Our neighbor Joelyn came to the rescue! Tim switched up his hours at work and Joelyn picked Levi up every day in the afternoon and hung out with him until Tim came home. Yay for great neighbors who are flexible and take care of my kid even though they have a nine-month-old of their own.

With his favorite Diapee Dog in his favorite place, the changing table

I realized from this week that even though Levi brought my morning prep time up to an hour instead of my good old 15, I do miss having that time with him in the mornings. He's a good little boy for most of it - he goes back to sleep after I feed him, giving me time to do up the makeup, hair, clothes and jewelry (still only need 20 minutes, boo ya), and then we hang out while I get him up and going. But this week, other than seeing him for a few minutes while he nursed in the a.m. (during which I mostly doze), I didn't get to see him until the very end of the day! and I miss him! Wednesday morning while he was eating, we were both lying down on my bed and his little feet kept slowly stretching out to touch my leg now and then, it was SO sweet.

Levi is "becoming an outdoorsman," as Tim termed it. Sometimes, he likes to yell for no reason, and if we take him outside - instant silence while he looks eagerly around.

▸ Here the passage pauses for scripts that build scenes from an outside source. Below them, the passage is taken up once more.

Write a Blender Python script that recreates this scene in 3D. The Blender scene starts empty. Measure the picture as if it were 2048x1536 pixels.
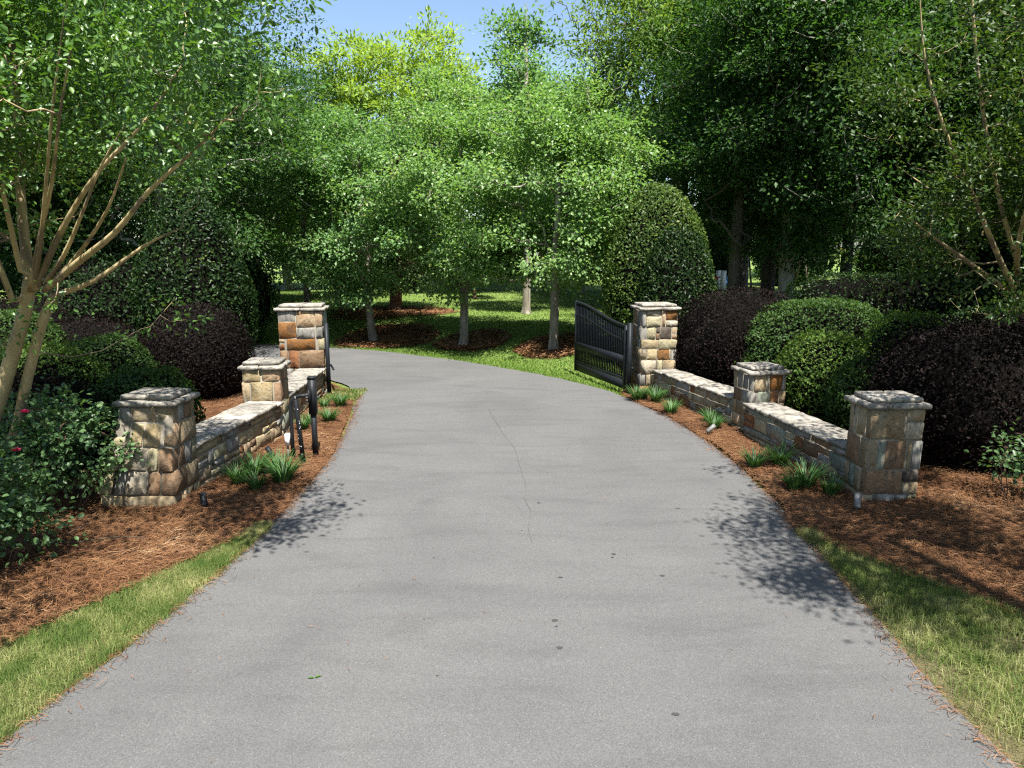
import bpy, math, random
import numpy as np
from mathutils import Vector, Matrix

PI = math.pi
RAD = math.radians
SC = bpy.context.scene
COL = SC.collection

# ------------------------------------------------------------------ camera, sky, sun, exposure
cam_d = bpy.data.cameras.new("camera")
cam_d.sensor_width = 36.0
cam_d.lens = 36.0 * 1421 / 2048
cam_d.clip_start = 0.05
cam_d.clip_end = 2000
cam = bpy.data.objects.new("camera", cam_d)
COL.objects.link(cam)
cam.location = (0, 0, 2.8)
cam.rotation_euler = (RAD(90 - 10.68), 0, 0)
SC.camera = cam

SUN_EL = RAD(63)
SUN_AZ = RAD(165)            # compass bearing of the sun, clockwise from +Y (behind the camera, to the right)
world = bpy.data.worlds.new("World")
SC.world = world
world.use_nodes = True
wn = world.node_tree
sky = wn.nodes.new("ShaderNodeTexSky")
sky.sky_type = 'NISHITA'
sky.sun_disc = False
sky.sun_elevation = SUN_EL
sky.sun_rotation = SUN_AZ
sky.air_density = 1.0
sky.dust_density = 1.0
sky.ozone_density = 1.6
wn.links.new(sky.outputs[0], wn.nodes["Background"].inputs[0])
wn.nodes["Background"].inputs[1].default_value = 0.075

sun_d = bpy.data.lights.new("sun", 'SUN')
sun_d.energy = 5.0
sun_d.angle = RAD(0.53)
sun_d.color = (1.0, 0.96, 0.89)
sun = bpy.data.objects.new("sun", sun_d)
COL.objects.link(sun)
sdir = Vector((math.sin(SUN_AZ) * math.cos(SUN_EL), math.cos(SUN_AZ) * math.cos(SUN_EL), math.sin(SUN_EL)))
sun.rotation_euler = sdir.to_track_quat('Z', 'Y').to_euler()
sun.location = sdir * 60
SHX, SHY = -sdir.x / sdir.z, -sdir.y / sdir.z        # where a shadow lands, per metre of height

SC.view_settings.view_transform = 'Standard'
SC.view_settings.look = 'None'
SC.view_settings.gamma = 1.0
SC.view_settings.exposure = 1.6
SC.view_settings.use_curve_mapping = False
SC.cycles.filter_width = 1.25
SC.cycles.use_denoising = False
SC.cycles.max_bounces = 6
SC.cycles.diffuse_bounces = 4
SC.cycles.transmission_bounces = 4
SC.cycles.caustics_reflective = False
SC.cycles.caustics_refractive = False

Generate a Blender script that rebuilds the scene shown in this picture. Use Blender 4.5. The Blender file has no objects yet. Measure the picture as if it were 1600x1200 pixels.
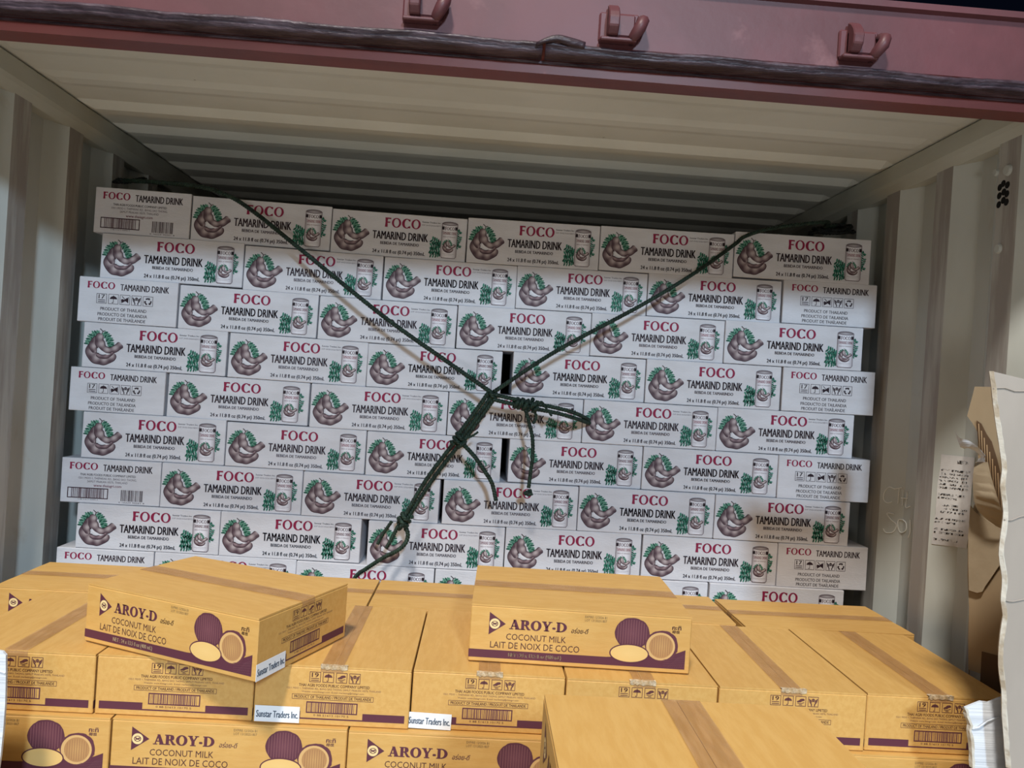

The second we walk back inside? screaming resumes. At the grocery store, I've taken to putting him in the moby wrap facing out, because he'll fuss in his seat sometimes if he can't see everything around him. He's starting to wave his hands around towards things (when he's not still and spellbound by the awesomeness that is a row of boxes and bags of food), but he's way too uncoordinated still to be able to actually grab anything. Except my hair. and my necklaces. And my earrings. And my shirt. But other than that.

He's pretty tolerant of my own mommy foibles as well though. I nicked his thumb while trimming his nails (in my defense, he is NEVER still - he startles abruptly when I try to do it while he's asleep); and I may have gotten a bit of spray paint on him last week. He was sitting well away from where I was using it outside, and I had my back to him to make sure no rogue spatters flew in his direction, but when I turned around after the spray can had run out, he definitely had some black specks on his head. whoops!

As you know, I need to always have a project going on. Even on an entirely free weekend, I must invent a project. yes. So last weekend I took a toy box that we had kept from awhile back for when we had a kid, which was painted a dull tan color, and painted it (with my brother's help), poly'd the inside (with water-based poly) and added some fun truck stickers. Now it's ready for his room!

Levi has also begun to love to giggle. Mostly when we laugh, he laughs back, but sometimes he just laughs randomly. Also at himself in the mirror, which is pretty entertaining to watch :) He also laughs in his sleep, and yesterday he laughed so hard in his sleep that he woke himself up, looking quite confused.




And lastly, a conversation between Tim and I early in the week while getting ready to go to a church party for dinner:

Levi: (yelling)

Holly: (shushing gently)

Tim: I'm hungry.

Holly: (begins to stand up) Here. (Hands pacifier to Tim)

Tim: (looks at pacifier strangely) I don't think this will work on me like it does on Levi.